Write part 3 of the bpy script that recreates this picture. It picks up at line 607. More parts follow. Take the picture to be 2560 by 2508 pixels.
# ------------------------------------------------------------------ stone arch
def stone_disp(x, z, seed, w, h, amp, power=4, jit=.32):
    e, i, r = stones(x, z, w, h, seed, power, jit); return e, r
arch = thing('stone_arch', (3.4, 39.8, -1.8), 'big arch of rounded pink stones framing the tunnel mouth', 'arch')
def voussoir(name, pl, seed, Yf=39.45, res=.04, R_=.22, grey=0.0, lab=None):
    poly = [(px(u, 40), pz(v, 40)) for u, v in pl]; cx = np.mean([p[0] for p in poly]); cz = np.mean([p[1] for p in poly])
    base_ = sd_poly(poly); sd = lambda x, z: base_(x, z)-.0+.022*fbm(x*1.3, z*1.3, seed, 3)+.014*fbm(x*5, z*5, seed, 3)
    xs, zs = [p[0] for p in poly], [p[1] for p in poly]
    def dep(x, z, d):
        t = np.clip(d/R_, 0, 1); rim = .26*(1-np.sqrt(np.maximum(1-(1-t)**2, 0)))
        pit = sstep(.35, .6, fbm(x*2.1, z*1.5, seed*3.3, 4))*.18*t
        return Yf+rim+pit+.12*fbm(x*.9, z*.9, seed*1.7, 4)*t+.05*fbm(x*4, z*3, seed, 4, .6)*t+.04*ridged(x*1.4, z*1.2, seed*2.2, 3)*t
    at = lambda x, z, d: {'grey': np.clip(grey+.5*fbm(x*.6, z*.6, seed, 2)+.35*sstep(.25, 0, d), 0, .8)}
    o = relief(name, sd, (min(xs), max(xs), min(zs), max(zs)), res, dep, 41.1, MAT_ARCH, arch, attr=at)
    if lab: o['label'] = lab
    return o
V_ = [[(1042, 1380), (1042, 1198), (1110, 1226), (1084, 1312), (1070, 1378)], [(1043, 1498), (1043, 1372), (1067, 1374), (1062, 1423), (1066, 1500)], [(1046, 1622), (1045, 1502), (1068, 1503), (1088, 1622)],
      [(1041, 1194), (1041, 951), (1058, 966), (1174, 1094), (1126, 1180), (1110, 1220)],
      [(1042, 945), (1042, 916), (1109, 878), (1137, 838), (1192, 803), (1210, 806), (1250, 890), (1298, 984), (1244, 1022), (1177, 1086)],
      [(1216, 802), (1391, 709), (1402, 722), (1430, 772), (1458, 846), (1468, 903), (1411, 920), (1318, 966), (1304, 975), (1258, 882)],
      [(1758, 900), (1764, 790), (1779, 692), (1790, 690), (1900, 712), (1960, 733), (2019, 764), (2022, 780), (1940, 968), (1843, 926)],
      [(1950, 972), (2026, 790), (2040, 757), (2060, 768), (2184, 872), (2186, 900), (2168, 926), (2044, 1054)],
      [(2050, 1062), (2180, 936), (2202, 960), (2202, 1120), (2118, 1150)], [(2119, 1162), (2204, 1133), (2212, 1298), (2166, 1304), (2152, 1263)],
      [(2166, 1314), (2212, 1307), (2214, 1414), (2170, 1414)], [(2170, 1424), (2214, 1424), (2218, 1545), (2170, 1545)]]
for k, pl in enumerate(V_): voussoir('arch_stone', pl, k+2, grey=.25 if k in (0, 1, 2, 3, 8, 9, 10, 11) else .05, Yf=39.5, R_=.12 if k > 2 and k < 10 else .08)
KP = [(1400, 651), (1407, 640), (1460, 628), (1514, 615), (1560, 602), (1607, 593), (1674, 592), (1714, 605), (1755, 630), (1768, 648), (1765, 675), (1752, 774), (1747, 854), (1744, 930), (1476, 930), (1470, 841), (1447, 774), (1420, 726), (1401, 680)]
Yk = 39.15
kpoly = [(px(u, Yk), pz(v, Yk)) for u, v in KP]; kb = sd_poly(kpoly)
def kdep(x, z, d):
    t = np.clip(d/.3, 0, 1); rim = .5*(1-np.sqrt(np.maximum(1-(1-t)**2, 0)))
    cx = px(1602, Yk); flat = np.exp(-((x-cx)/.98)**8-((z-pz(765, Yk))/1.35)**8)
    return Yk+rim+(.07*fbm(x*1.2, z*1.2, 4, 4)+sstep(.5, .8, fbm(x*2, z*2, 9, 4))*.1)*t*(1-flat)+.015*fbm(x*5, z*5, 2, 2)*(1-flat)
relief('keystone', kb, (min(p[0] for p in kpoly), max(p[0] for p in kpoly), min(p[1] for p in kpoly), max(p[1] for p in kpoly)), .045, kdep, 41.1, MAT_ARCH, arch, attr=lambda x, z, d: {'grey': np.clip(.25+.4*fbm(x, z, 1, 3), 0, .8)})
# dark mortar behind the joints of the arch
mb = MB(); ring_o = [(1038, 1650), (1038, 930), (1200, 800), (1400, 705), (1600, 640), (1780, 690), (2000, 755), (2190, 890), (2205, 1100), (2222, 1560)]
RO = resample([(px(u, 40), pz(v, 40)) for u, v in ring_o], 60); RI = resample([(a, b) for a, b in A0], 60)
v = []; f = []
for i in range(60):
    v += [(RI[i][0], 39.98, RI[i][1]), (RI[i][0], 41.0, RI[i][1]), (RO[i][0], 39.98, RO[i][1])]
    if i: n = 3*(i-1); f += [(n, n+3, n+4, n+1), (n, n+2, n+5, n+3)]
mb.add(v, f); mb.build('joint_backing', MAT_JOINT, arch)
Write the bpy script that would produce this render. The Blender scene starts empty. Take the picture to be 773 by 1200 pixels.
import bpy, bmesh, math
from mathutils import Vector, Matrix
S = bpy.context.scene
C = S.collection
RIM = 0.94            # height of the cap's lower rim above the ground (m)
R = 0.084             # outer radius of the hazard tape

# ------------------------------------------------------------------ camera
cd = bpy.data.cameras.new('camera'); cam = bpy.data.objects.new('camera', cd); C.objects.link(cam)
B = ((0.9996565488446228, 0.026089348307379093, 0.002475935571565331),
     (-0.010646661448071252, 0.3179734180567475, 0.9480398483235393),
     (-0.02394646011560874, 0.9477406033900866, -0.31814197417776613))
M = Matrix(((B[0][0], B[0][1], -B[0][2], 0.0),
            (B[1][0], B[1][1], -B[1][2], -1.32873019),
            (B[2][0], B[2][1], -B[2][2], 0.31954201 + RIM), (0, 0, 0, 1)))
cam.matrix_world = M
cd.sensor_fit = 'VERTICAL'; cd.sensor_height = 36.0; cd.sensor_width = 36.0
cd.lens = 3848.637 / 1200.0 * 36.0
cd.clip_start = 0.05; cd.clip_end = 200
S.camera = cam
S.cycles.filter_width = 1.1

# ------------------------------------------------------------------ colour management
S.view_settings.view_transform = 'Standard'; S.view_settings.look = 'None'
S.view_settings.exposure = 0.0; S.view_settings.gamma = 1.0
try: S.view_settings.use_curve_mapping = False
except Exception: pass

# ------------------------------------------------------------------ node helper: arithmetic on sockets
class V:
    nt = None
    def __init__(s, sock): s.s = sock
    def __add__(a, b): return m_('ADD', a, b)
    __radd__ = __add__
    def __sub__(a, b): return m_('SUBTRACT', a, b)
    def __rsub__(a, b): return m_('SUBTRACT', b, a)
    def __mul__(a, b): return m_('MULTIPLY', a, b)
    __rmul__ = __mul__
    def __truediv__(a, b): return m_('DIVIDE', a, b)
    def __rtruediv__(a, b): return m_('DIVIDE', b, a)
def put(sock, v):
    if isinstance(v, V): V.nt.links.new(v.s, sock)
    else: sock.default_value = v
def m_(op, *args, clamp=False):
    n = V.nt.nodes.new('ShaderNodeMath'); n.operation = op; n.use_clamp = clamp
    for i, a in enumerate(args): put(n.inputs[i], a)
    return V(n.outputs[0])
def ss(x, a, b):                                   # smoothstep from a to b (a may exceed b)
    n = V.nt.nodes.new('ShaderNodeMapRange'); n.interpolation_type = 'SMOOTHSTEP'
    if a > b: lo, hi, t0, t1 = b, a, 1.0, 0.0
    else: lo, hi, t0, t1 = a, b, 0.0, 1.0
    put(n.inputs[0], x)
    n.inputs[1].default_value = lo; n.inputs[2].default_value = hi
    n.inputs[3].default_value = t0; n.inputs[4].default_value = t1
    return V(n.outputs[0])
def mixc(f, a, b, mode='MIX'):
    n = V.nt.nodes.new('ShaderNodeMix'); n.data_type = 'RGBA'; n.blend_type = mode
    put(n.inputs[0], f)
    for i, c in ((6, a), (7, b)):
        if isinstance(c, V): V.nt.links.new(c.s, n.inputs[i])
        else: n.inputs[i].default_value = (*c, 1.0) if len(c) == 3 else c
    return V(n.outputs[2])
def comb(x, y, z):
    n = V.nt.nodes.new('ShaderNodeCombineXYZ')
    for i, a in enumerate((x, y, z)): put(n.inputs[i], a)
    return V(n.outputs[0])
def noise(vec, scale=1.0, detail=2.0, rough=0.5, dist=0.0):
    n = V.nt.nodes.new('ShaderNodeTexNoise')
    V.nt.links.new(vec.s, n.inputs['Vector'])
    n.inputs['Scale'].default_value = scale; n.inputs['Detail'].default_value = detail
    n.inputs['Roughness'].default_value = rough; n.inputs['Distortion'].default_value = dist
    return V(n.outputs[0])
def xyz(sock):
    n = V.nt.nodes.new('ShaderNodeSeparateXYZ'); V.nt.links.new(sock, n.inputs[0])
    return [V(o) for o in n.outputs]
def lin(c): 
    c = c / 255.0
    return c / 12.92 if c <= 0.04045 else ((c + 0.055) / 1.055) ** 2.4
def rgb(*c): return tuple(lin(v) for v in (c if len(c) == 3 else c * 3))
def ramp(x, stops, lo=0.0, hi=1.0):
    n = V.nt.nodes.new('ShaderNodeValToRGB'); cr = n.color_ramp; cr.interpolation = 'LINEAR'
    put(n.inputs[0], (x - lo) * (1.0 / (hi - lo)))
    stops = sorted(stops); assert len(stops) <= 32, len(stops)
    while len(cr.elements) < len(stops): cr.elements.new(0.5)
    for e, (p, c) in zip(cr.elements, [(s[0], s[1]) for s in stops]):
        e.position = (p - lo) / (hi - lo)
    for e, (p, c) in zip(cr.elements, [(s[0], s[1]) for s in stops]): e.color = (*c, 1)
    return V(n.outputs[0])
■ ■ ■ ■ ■
• WHAT IS REQUIRED:
Take the line that contains "Write the bpy", the line that contains "except Exception: pass", and all lines between, and give them again exactly; include no other line.

• EXERCISE SOLUTION:
Write the bpy script that would produce this render. The Blender scene starts empty. Take the picture to be 773 by 1200 pixels.
import bpy, bmesh, math
from mathutils import Vector, Matrix
S = bpy.context.scene
C = S.collection
RIM = 0.94            # height of the cap's lower rim above the ground (m)
R = 0.084             # outer radius of the hazard tape

# ------------------------------------------------------------------ camera
cd = bpy.data.cameras.new('camera'); cam = bpy.data.objects.new('camera', cd); C.objects.link(cam)
B = ((0.9996565488446228, 0.026089348307379093, 0.002475935571565331),
     (-0.010646661448071252, 0.3179734180567475, 0.9480398483235393),
     (-0.02394646011560874, 0.9477406033900866, -0.31814197417776613))
M = Matrix(((B[0][0], B[0][1], -B[0][2], 0.0),
            (B[1][0], B[1][1], -B[1][2], -1.32873019),
            (B[2][0], B[2][1], -B[2][2], 0.31954201 + RIM), (0, 0, 0, 1)))
cam.matrix_world = M
cd.sensor_fit = 'VERTICAL'; cd.sensor_height = 36.0; cd.sensor_width = 36.0
cd.lens = 3848.637 / 1200.0 * 36.0
cd.clip_start = 0.05; cd.clip_end = 200
S.camera = cam
S.cycles.filter_width = 1.1

# ------------------------------------------------------------------ colour management
S.view_settings.view_transform = 'Standard'; S.view_settings.look = 'None'
S.view_settings.exposure = 0.0; S.view_settings.gamma = 1.0
try: S.view_settings.use_curve_mapping = False
except Exception: pass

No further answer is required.